Francis Sanford est né le 11 mai 1912 à Papeete. Son père Paul Sanford est un ancien poilu de la Grande guerre qui réengagera dans les rangs du Bataillon du Pacifique.
Lors de l’armistice de 1940, Francis Sanford est chef de poste administratif aux îles Gambier.
La promulgation de la loi du 13 août 1940 portant interdiction des sociétés secrètes accélère le mouvement.
Le Groupe de Mamao entérine un plan d’actions en trois actes :
- La création d’un Comité de la France libre ;
- Le vote d’une motion de défiance aux Délégations économiques et financières condamnant le gouverneur Chastenet de Gery ;
- La mise en place avec l’appui d’Étienne Davio, d’une force d’intervention.
Le 27 août 1940, première de ses actions, le Comité de la France libre est créé.
Biographie : Jean Gilbert
Jean Clovis Alexandre Gilbert est né le 20 avril 1907 à Libermont dans l’Oise.
En 1926, il entre à l’Ecole navale, sort Enseigne de vaisseau en 1929. En 1932, il opte pour l’aéronavale et devient pilote en 1933.
Il effectue deux années comme chef du service aéronautique à bord de l’aviso colonial Amiral Charner dans le Pacifique et l’Extrême Orient qui lui permettent de découvrir Tahiti. Il démissionne le 1er octobre 1936 de l’escadrille E4 à Biscarosse où il est affecté et revient à Tahiti pour épouser Simone Martin, fille d’Émile Martin, industriel et propriétaire de l’Électricité de Tahiti et de la Brasserie de Tahiti.
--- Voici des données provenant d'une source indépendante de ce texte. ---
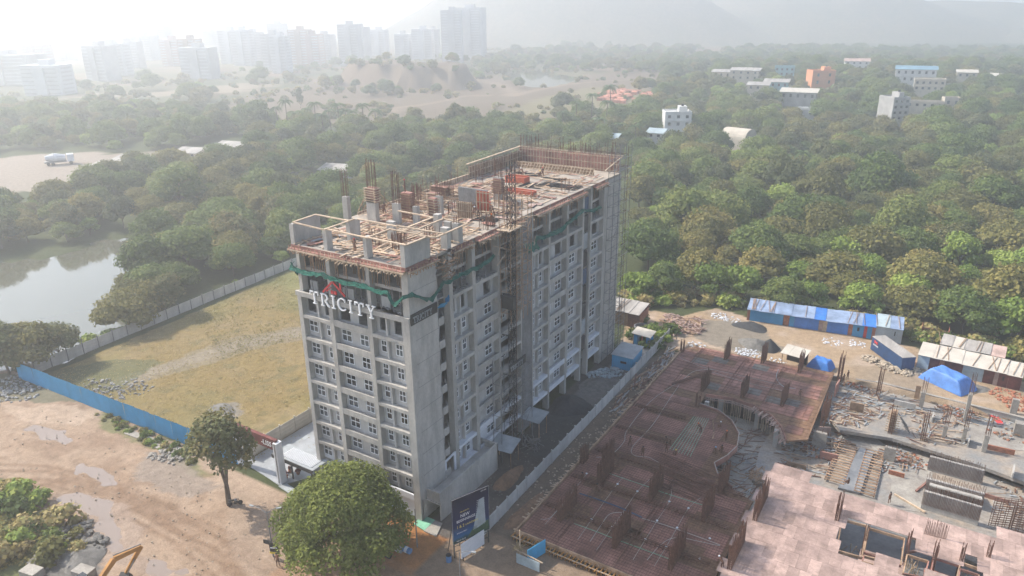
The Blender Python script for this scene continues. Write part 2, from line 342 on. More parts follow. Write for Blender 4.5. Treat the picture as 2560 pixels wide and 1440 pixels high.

Il prend la direction du département de l’Électricité.
Lors de la mobilisation de 1939, le lieutenant de vaisseau de réserve mobilisé sur place est affecté à l’escadrille 8S 5 où il exerce les fonctions d’adjoint au commandant. Il organise plusieurs entraînements de pilotage des CAMS 55 de l’escadrille E8.
Jean Gilbert membre du Groupe de Mamao est un des artisans du ralliement à la France libre. Le 2 septembre 1940, les officiers de la Marine étant restés fidèles à Vichy écartés, Gilbert devient le commandant de la marine aux EFO et de l’escadrille jusqu’à son départ de Tahiti, à bord du Wairuna le 31 mars 1941 pour être affecté dans une escadrille de chasse de la Royal Air Force à Ternhill.
Il arrive en Grande Bretagne le 19 juin 1941. Il est finalement promu capitaine de corvette et mis à la disposition du capitaine de vaisseau Thierry d’Argenlieu, Haut-commissaire de la France libre au Pacifique.
A partir du 1er avril 1942, il devient officier de liaison auprès de l’amiral Ghorley commandant des forces navales américaines dans le Pacifique sud.
Jean Gilbert est malheureusement victime d’un accident d’avion en Nouvelle Zélande.
Roy Wales engagé dans la Royal Air New Zealand Air Force témoigne : Je stationnais sur la base aérienne de Whenuapai. Le 9 juin 1942, une forteresse volante américaine B-17 EBO série 41-2667 s’est écrasée au décollage, tuant tous ses occupants. Le Texas Tornado premier aéronef de cette gamme à se poser en Nouvelle Zélande devait gagner les îles Hawaii en passant par la Nouvelle Calédonie. Ils étaient dix à bord, dont deux passagers parmi lesquels figurait le capitaine des forces françaises libres Jean Gilbert. Il semble qu’une panne de moteur soit à l’origine du crash. Armé de deux bombes de 500 lbs, elles ont explosé après l’impact, soufflant la ferme Sinton en fin de piste.
Ses restes mortels seront rapatriés à Tahiti.
Jean Gilbert est compagnon de la Libération.